● DATA EXTRACT
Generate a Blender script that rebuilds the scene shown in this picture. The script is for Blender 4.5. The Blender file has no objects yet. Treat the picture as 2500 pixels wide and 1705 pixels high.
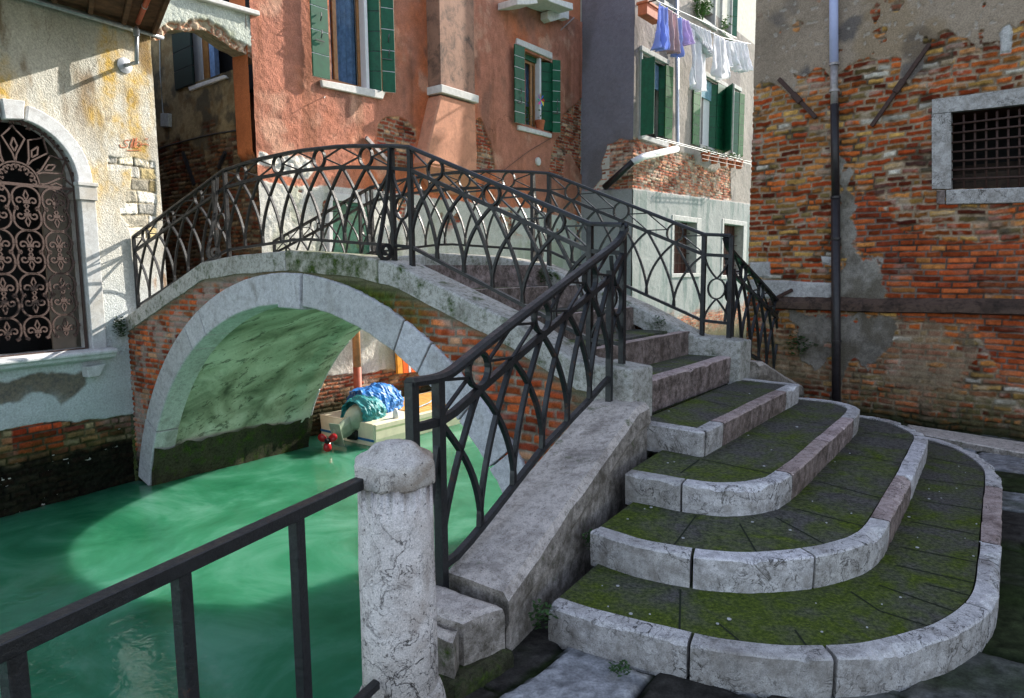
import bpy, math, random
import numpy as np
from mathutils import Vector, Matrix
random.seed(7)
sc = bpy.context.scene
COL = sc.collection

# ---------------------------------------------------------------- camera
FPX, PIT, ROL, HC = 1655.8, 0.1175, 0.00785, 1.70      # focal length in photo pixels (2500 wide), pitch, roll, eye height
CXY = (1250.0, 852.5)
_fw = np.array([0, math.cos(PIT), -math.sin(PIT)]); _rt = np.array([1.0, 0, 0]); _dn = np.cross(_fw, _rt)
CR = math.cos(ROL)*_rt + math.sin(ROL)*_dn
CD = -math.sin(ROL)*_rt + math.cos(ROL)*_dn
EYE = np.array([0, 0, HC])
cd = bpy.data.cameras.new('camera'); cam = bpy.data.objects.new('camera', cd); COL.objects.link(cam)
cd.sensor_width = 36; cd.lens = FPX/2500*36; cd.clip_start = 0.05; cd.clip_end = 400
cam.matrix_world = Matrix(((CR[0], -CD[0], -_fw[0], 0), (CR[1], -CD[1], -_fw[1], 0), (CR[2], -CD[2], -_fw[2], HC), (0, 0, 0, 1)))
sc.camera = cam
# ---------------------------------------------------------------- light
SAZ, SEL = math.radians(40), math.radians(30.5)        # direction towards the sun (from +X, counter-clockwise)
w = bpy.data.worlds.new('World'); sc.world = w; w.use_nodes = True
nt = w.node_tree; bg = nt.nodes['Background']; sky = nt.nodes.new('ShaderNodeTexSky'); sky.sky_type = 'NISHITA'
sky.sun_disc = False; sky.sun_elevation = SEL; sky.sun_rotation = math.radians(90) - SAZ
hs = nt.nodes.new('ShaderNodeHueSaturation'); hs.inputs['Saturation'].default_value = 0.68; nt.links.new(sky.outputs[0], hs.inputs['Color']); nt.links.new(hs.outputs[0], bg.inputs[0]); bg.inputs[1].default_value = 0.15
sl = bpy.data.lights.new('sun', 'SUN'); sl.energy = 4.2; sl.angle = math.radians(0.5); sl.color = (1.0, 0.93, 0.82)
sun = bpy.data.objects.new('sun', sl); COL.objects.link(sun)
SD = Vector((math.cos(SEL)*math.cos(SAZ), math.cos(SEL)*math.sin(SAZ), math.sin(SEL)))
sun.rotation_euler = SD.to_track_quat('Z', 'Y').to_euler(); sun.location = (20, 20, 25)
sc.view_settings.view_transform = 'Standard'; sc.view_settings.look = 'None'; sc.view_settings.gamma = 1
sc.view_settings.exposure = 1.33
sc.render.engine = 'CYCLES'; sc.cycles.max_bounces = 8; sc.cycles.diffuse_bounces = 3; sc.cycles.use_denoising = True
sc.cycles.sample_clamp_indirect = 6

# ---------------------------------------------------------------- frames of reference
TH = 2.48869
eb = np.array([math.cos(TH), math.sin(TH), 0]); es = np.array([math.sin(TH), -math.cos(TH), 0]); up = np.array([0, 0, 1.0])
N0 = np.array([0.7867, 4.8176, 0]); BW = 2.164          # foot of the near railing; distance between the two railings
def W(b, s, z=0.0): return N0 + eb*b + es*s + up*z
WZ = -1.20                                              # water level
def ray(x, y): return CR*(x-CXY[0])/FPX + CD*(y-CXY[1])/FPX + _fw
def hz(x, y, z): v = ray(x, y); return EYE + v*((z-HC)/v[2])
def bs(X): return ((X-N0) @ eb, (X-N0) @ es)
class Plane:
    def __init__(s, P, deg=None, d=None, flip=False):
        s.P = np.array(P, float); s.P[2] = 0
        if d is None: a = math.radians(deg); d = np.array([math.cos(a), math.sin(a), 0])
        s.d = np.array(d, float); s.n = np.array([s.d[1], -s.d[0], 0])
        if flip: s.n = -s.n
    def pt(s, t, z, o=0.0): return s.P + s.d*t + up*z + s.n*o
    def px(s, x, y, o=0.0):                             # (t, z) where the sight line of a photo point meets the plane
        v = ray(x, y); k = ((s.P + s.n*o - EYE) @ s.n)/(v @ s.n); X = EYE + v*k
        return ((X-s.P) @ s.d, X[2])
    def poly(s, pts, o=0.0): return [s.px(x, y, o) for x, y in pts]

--

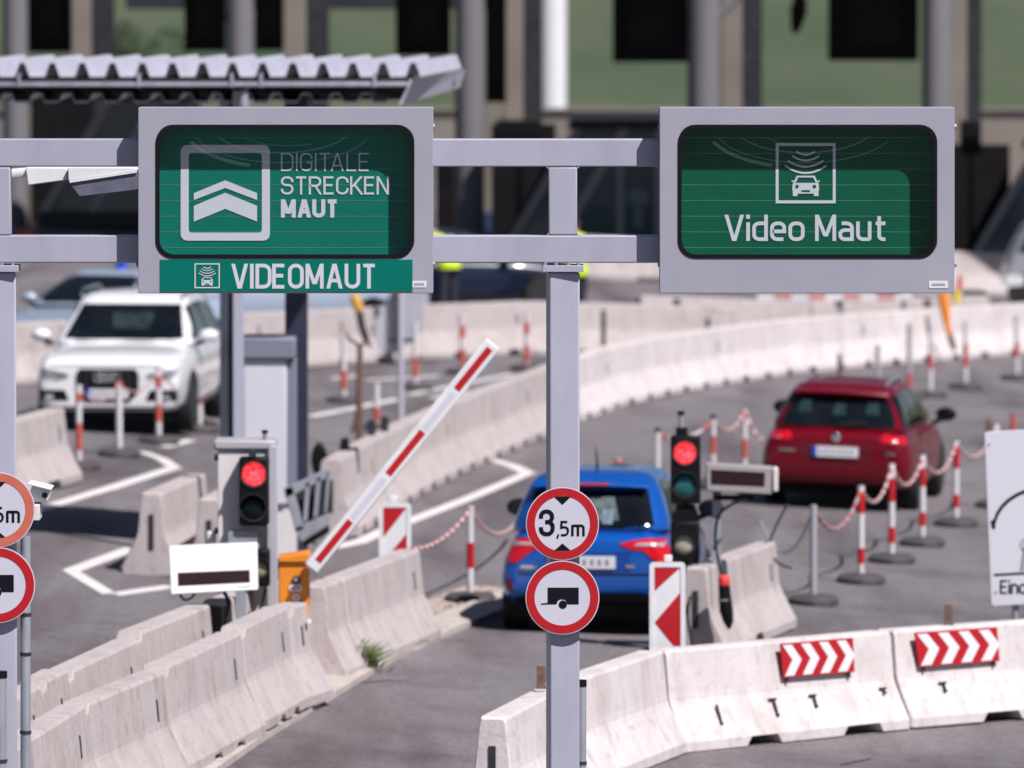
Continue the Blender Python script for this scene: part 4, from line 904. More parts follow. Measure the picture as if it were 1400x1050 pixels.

==

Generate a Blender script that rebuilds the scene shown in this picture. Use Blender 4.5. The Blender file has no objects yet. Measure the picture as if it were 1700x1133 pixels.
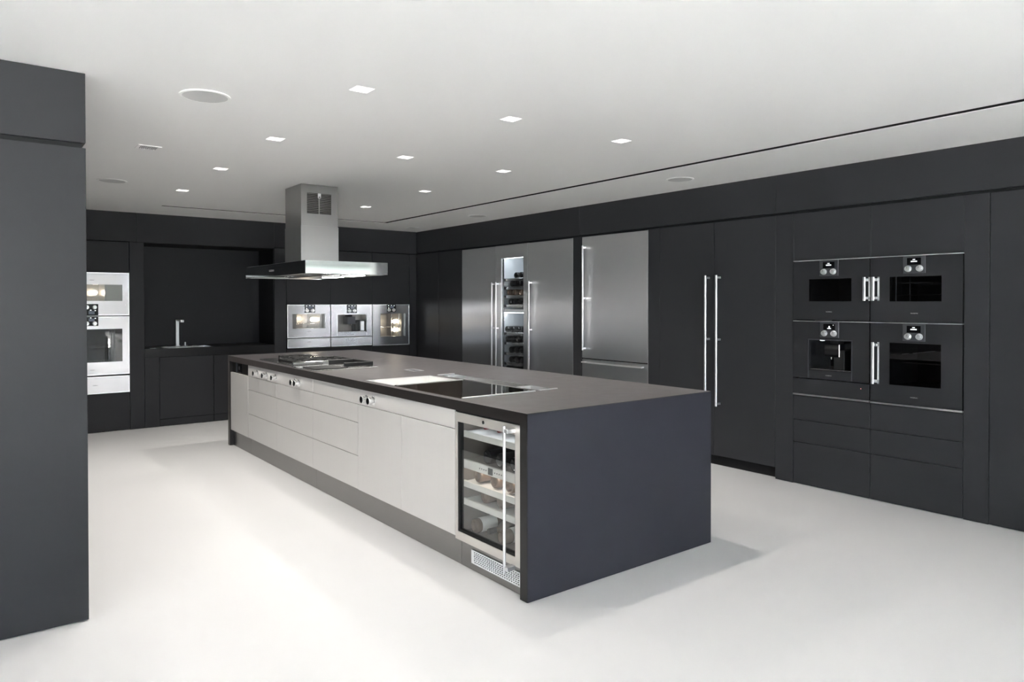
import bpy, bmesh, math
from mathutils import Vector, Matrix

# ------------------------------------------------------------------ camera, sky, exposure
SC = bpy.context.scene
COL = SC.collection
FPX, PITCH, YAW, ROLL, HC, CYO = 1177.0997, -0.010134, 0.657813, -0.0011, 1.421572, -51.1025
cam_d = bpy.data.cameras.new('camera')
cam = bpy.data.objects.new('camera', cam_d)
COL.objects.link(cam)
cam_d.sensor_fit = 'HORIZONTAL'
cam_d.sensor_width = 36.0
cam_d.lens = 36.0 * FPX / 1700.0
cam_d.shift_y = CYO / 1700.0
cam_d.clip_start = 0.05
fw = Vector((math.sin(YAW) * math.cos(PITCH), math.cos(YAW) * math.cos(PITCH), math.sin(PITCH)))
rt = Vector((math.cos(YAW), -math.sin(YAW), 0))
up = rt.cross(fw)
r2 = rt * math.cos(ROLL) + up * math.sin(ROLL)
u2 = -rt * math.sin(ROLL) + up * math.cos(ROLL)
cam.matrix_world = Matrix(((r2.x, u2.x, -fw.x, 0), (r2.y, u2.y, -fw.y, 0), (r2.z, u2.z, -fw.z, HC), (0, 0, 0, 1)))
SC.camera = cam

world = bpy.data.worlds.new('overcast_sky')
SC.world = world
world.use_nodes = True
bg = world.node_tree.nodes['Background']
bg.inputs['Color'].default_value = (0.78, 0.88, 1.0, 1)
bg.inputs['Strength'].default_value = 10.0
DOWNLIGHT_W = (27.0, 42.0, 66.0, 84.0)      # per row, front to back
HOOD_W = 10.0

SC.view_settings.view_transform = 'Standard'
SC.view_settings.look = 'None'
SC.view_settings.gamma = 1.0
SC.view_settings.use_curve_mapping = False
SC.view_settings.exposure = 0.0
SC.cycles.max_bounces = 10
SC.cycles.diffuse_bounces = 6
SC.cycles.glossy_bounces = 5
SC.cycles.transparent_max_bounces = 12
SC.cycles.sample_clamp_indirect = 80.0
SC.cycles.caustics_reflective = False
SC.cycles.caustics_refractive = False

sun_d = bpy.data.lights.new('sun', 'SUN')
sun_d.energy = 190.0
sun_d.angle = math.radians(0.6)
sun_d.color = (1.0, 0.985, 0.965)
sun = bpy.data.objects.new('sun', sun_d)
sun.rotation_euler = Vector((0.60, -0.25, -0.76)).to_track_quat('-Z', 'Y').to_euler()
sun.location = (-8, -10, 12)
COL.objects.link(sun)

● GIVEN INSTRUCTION
Determine the number of lines in the data that contain "picture" as a word or string, and state only that number.

● EXERCISE ANSWER
3